Work to complete: Line by line, repeat the data below exactly, beginning at the first line and ending at the line with "ink.obj('side_print',M_ink,box,RS,(-.20025,0,0))". Omit pictures.

Supplied data:
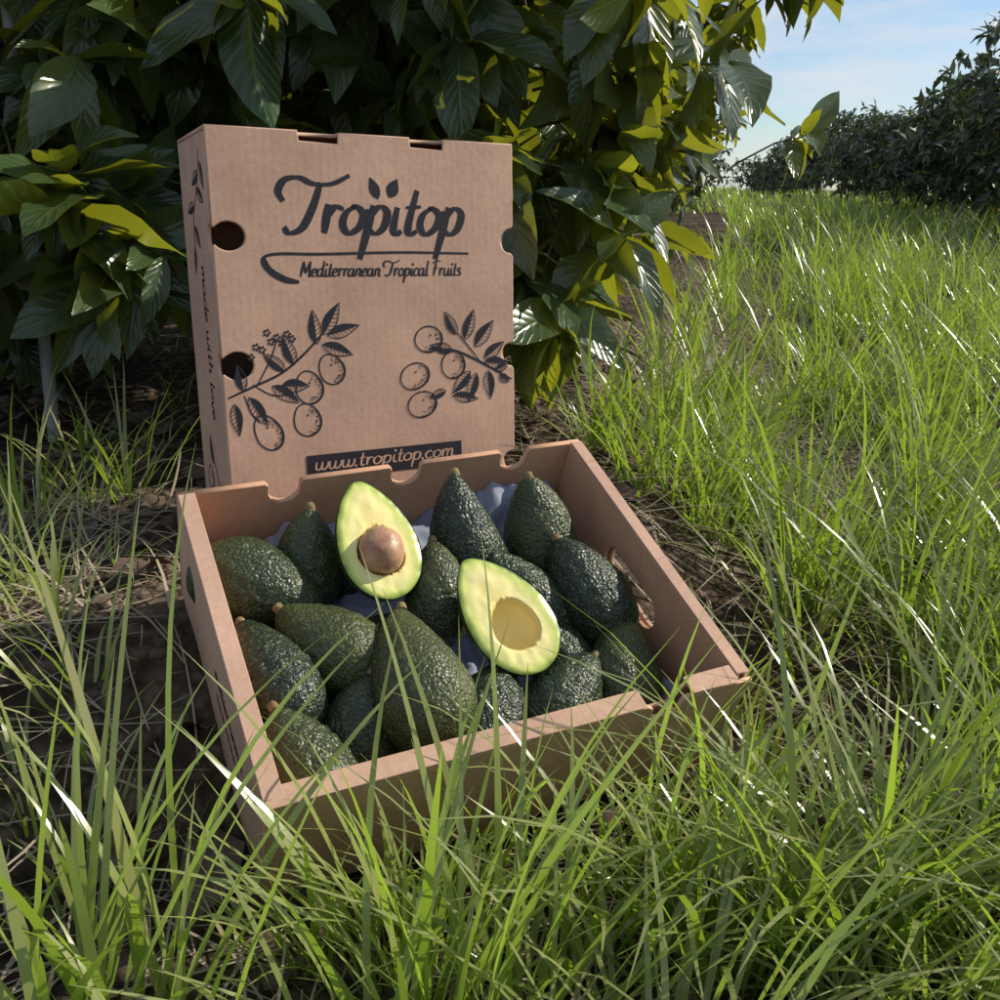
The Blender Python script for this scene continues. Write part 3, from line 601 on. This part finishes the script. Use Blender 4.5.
ink=Ink(); text(ink,'mediterranean',.0,-.055,.095,.008,.0028,.1)
for k in range(26): ink.ribbon([(.005+k*.0032,-.068),(.005+k*.0032,-.078)],.0006+.0012*((k*7)%3)/2,False,0)
ink.obj('side_print',M_ink,box,RS,(-.20025,0,0))

# ---------------------------------------------------------------- light, world, camera
sd=Vector((.80,.25,.54)).normalized()
sun=bpy.data.lights.new('sun','SUN'); sun.energy=5.0; sun.angle=math.radians(.55); sun.color=(1,.93,.78)
so=bpy.data.objects.new('sun',sun); col.objects.link(so); so.rotation_euler=sd.to_track_quat('Z','Y').to_euler()
w=bpy.data.worlds.new('World'); S.world=w; w.use_nodes=True; nt=w.node_tree; nt.nodes.clear(); L=nt.links
sky=N(nt,'ShaderNodeTexSky'); sky.sky_type='NISHITA'; sky.sun_disc=False; sky.sun_elevation=math.asin(sd.z); sky.sun_rotation=math.atan2(sd.x,sd.y); sky.dust_density=.4; sky.ozone_density=2.
tc=N(nt,'ShaderNodeTexCoord'); mp=N(nt,'ShaderNodeMapping'); mp.inputs['Scale'].default_value=(1.2,1.2,5.5); L.new(tc.outputs['Generated'],mp.inputs[0])
cn=N(nt,'ShaderNodeTexNoise',Scale=4.4,Detail=8.,Roughness=.6); L.new(mp.outputs[0],cn.inputs['Vector'])
cf=ramp(nt,cn.outputs[0],[(.38,(0,0,0)),(.62,(.8,.8,.8))])
skc=mixc(nt,1.,sky.outputs[0],(.84,.94,1.04),'MULTIPLY')
cc=mixc(nt,cf,skc,(6.2,6.5,7.1))
bg=N(nt,'ShaderNodeBackground',Strength=.12); L.new(cc,bg.inputs[0]); wo=N(nt,'ShaderNodeOutputWorld'); L.new(bg.outputs[0],wo.inputs[0])
cam=bpy.data.cameras.new('camera'); cam.sensor_width=36; cam.lens=960/1000*36; cam.clip_start=.02; cam.clip_end=500
co=bpy.data.objects.new('camera',cam); col.objects.link(co); co.location=(0,0,.6); co.rotation_euler=(math.radians(72),0,0); S.camera=co
S.view_settings.view_transform='Standard'; S.view_settings.look='None'; S.view_settings.exposure=0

The result:
The Blender Python script for this scene continues. Write part 3, from line 601 on. This part finishes the script. Use Blender 4.5.
ink=Ink(); text(ink,'mediterranean',.0,-.055,.095,.008,.0028,.1)
for k in range(26): ink.ribbon([(.005+k*.0032,-.068),(.005+k*.0032,-.078)],.0006+.0012*((k*7)%3)/2,False,0)
ink.obj('side_print',M_ink,box,RS,(-.20025,0,0))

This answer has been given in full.